▶ _Supplied data_:
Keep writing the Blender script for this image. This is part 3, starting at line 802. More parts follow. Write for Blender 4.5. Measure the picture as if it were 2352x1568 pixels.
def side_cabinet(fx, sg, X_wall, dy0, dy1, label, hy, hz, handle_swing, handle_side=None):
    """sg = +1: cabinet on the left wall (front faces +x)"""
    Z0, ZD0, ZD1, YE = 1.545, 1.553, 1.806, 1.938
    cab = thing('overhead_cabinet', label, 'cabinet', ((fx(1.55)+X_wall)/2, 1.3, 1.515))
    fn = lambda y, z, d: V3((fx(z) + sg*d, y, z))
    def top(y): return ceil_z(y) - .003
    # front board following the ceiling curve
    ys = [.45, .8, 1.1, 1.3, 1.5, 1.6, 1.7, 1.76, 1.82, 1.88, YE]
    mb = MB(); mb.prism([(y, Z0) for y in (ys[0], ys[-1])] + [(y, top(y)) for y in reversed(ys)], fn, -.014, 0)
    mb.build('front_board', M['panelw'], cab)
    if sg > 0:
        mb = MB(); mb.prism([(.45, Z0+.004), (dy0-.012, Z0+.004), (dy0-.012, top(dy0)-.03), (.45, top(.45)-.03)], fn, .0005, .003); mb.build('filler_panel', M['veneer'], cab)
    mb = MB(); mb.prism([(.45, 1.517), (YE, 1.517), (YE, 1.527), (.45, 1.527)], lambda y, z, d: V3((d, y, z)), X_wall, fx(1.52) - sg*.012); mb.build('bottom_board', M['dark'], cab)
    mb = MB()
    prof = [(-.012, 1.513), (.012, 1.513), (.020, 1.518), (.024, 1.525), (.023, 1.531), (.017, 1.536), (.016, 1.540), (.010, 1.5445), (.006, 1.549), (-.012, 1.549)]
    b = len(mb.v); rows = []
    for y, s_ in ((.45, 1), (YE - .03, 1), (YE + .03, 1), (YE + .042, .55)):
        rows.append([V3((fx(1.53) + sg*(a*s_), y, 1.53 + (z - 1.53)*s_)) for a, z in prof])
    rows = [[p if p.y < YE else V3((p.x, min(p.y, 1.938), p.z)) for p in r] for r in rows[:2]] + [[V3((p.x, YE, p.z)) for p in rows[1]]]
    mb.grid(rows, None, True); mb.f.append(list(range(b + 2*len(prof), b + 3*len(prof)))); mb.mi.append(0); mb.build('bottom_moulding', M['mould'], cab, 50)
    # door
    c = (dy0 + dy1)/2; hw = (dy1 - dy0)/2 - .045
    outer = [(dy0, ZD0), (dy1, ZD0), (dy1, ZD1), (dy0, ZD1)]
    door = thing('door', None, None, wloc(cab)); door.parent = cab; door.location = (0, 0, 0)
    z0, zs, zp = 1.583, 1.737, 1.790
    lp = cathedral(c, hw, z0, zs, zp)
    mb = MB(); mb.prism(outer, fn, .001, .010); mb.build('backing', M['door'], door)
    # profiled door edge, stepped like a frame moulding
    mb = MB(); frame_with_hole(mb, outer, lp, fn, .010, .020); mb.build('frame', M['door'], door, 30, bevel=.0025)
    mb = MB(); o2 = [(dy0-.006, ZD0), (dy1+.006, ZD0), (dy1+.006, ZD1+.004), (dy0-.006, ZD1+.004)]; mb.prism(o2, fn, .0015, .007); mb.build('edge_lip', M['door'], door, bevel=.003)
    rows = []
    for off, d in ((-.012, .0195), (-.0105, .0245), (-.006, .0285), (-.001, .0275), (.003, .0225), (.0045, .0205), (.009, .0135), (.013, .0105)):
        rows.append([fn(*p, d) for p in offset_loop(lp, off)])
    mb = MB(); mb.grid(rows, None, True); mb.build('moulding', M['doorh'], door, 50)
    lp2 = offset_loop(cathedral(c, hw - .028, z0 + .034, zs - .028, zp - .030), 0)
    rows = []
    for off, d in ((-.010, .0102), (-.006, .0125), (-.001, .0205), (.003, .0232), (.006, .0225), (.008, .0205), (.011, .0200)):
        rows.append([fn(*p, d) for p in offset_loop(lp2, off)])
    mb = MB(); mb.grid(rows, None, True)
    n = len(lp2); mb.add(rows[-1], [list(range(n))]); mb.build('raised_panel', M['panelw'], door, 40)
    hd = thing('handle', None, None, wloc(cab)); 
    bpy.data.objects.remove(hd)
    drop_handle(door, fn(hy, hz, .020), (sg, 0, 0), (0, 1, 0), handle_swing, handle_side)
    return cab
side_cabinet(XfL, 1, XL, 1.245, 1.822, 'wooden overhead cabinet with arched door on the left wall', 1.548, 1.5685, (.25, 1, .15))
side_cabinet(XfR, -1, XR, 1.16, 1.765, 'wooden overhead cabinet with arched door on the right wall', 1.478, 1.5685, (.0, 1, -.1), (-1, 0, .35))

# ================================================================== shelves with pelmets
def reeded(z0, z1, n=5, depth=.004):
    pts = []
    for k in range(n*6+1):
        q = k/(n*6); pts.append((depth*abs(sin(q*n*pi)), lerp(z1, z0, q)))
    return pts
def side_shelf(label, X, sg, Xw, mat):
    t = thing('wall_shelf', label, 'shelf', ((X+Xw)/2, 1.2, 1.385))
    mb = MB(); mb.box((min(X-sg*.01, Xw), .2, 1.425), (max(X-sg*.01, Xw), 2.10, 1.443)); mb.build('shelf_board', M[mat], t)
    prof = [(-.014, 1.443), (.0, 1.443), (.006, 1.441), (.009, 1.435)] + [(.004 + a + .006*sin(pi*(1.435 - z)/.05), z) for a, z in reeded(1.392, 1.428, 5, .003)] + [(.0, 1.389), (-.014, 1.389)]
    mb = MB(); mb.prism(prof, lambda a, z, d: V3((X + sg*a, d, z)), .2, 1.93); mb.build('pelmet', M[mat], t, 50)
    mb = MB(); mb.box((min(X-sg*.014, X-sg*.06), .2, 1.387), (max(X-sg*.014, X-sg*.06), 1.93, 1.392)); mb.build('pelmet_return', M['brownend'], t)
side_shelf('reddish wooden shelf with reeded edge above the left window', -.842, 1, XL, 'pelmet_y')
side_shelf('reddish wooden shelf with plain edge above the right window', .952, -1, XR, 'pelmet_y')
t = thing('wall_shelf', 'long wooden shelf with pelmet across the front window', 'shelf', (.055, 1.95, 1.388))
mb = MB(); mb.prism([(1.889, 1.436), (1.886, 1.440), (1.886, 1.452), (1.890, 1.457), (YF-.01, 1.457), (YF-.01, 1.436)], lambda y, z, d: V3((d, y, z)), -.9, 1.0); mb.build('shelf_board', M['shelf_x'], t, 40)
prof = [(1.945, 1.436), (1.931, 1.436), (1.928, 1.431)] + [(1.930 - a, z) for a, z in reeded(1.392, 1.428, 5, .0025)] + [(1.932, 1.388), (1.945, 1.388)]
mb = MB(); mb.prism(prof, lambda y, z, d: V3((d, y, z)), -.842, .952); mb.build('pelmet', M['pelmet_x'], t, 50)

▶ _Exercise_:
Repeat the material from above exactly, word for word.

▶ _Output for this task_:
Keep writing the Blender script for this image. This is part 3, starting at line 802. More parts follow. Write for Blender 4.5. Measure the picture as if it were 2352x1568 pixels.
def side_cabinet(fx, sg, X_wall, dy0, dy1, label, hy, hz, handle_swing, handle_side=None):
    """sg = +1: cabinet on the left wall (front faces +x)"""
    Z0, ZD0, ZD1, YE = 1.545, 1.553, 1.806, 1.938
    cab = thing('overhead_cabinet', label, 'cabinet', ((fx(1.55)+X_wall)/2, 1.3, 1.515))
    fn = lambda y, z, d: V3((fx(z) + sg*d, y, z))
    def top(y): return ceil_z(y) - .003
    # front board following the ceiling curve
    ys = [.45, .8, 1.1, 1.3, 1.5, 1.6, 1.7, 1.76, 1.82, 1.88, YE]
    mb = MB(); mb.prism([(y, Z0) for y in (ys[0], ys[-1])] + [(y, top(y)) for y in reversed(ys)], fn, -.014, 0)
    mb.build('front_board', M['panelw'], cab)
    if sg > 0:
        mb = MB(); mb.prism([(.45, Z0+.004), (dy0-.012, Z0+.004), (dy0-.012, top(dy0)-.03), (.45, top(.45)-.03)], fn, .0005, .003); mb.build('filler_panel', M['veneer'], cab)
    mb = MB(); mb.prism([(.45, 1.517), (YE, 1.517), (YE, 1.527), (.45, 1.527)], lambda y, z, d: V3((d, y, z)), X_wall, fx(1.52) - sg*.012); mb.build('bottom_board', M['dark'], cab)
    mb = MB()
    prof = [(-.012, 1.513), (.012, 1.513), (.020, 1.518), (.024, 1.525), (.023, 1.531), (.017, 1.536), (.016, 1.540), (.010, 1.5445), (.006, 1.549), (-.012, 1.549)]
    b = len(mb.v); rows = []
    for y, s_ in ((.45, 1), (YE - .03, 1), (YE + .03, 1), (YE + .042, .55)):
        rows.append([V3((fx(1.53) + sg*(a*s_), y, 1.53 + (z - 1.53)*s_)) for a, z in prof])
    rows = [[p if p.y < YE else V3((p.x, min(p.y, 1.938), p.z)) for p in r] for r in rows[:2]] + [[V3((p.x, YE, p.z)) for p in rows[1]]]
    mb.grid(rows, None, True); mb.f.append(list(range(b + 2*len(prof), b + 3*len(prof)))); mb.mi.append(0); mb.build('bottom_moulding', M['mould'], cab, 50)
    # door
    c = (dy0 + dy1)/2; hw = (dy1 - dy0)/2 - .045
    outer = [(dy0, ZD0), (dy1, ZD0), (dy1, ZD1), (dy0, ZD1)]
    door = thing('door', None, None, wloc(cab)); door.parent = cab; door.location = (0, 0, 0)
    z0, zs, zp = 1.583, 1.737, 1.790
    lp = cathedral(c, hw, z0, zs, zp)
    mb = MB(); mb.prism(outer, fn, .001, .010); mb.build('backing', M['door'], door)
    # profiled door edge, stepped like a frame moulding
    mb = MB(); frame_with_hole(mb, outer, lp, fn, .010, .020); mb.build('frame', M['door'], door, 30, bevel=.0025)
    mb = MB(); o2 = [(dy0-.006, ZD0), (dy1+.006, ZD0), (dy1+.006, ZD1+.004), (dy0-.006, ZD1+.004)]; mb.prism(o2, fn, .0015, .007); mb.build('edge_lip', M['door'], door, bevel=.003)
    rows = []
    for off, d in ((-.012, .0195), (-.0105, .0245), (-.006, .0285), (-.001, .0275), (.003, .0225), (.0045, .0205), (.009, .0135), (.013, .0105)):
        rows.append([fn(*p, d) for p in offset_loop(lp, off)])
    mb = MB(); mb.grid(rows, None, True); mb.build('moulding', M['doorh'], door, 50)
    lp2 = offset_loop(cathedral(c, hw - .028, z0 + .034, zs - .028, zp - .030), 0)
    rows = []
    for off, d in ((-.010, .0102), (-.006, .0125), (-.001, .0205), (.003, .0232), (.006, .0225), (.008, .0205), (.011, .0200)):
        rows.append([fn(*p, d) for p in offset_loop(lp2, off)])
    mb = MB(); mb.grid(rows, None, True)
    n = len(lp2); mb.add(rows[-1], [list(range(n))]); mb.build('raised_panel', M['panelw'], door, 40)
    hd = thing('handle', None, None, wloc(cab)); 
    bpy.data.objects.remove(hd)
    drop_handle(door, fn(hy, hz, .020), (sg, 0, 0), (0, 1, 0), handle_swing, handle_side)
    return cab
side_cabinet(XfL, 1, XL, 1.245, 1.822, 'wooden overhead cabinet with arched door on the left wall', 1.548, 1.5685, (.25, 1, .15))
side_cabinet(XfR, -1, XR, 1.16, 1.765, 'wooden overhead cabinet with arched door on the right wall', 1.478, 1.5685, (.0, 1, -.1), (-1, 0, .35))

# ================================================================== shelves with pelmets
def reeded(z0, z1, n=5, depth=.004):
    pts = []
    for k in range(n*6+1):
        q = k/(n*6); pts.append((depth*abs(sin(q*n*pi)), lerp(z1, z0, q)))
    return pts
def side_shelf(label, X, sg, Xw, mat):
    t = thing('wall_shelf', label, 'shelf', ((X+Xw)/2, 1.2, 1.385))
    mb = MB(); mb.box((min(X-sg*.01, Xw), .2, 1.425), (max(X-sg*.01, Xw), 2.10, 1.443)); mb.build('shelf_board', M[mat], t)
    prof = [(-.014, 1.443), (.0, 1.443), (.006, 1.441), (.009, 1.435)] + [(.004 + a + .006*sin(pi*(1.435 - z)/.05), z) for a, z in reeded(1.392, 1.428, 5, .003)] + [(.0, 1.389), (-.014, 1.389)]
    mb = MB(); mb.prism(prof, lambda a, z, d: V3((X + sg*a, d, z)), .2, 1.93); mb.build('pelmet', M[mat], t, 50)
    mb = MB(); mb.box((min(X-sg*.014, X-sg*.06), .2, 1.387), (max(X-sg*.014, X-sg*.06), 1.93, 1.392)); mb.build('pelmet_return', M['brownend'], t)
side_shelf('reddish wooden shelf with reeded edge above the left window', -.842, 1, XL, 'pelmet_y')
side_shelf('reddish wooden shelf with plain edge above the right window', .952, -1, XR, 'pelmet_y')
t = thing('wall_shelf', 'long wooden shelf with pelmet across the front window', 'shelf', (.055, 1.95, 1.388))
mb = MB(); mb.prism([(1.889, 1.436), (1.886, 1.440), (1.886, 1.452), (1.890, 1.457), (YF-.01, 1.457), (YF-.01, 1.436)], lambda y, z, d: V3((d, y, z)), -.9, 1.0); mb.build('shelf_board', M['shelf_x'], t, 40)
prof = [(1.945, 1.436), (1.931, 1.436), (1.928, 1.431)] + [(1.930 - a, z) for a, z in reeded(1.392, 1.428, 5, .0025)] + [(1.932, 1.388), (1.945, 1.388)]
mb = MB(); mb.prism(prof, lambda y, z, d: V3((d, y, z)), -.842, .952); mb.build('pelmet', M['pelmet_x'], t, 50)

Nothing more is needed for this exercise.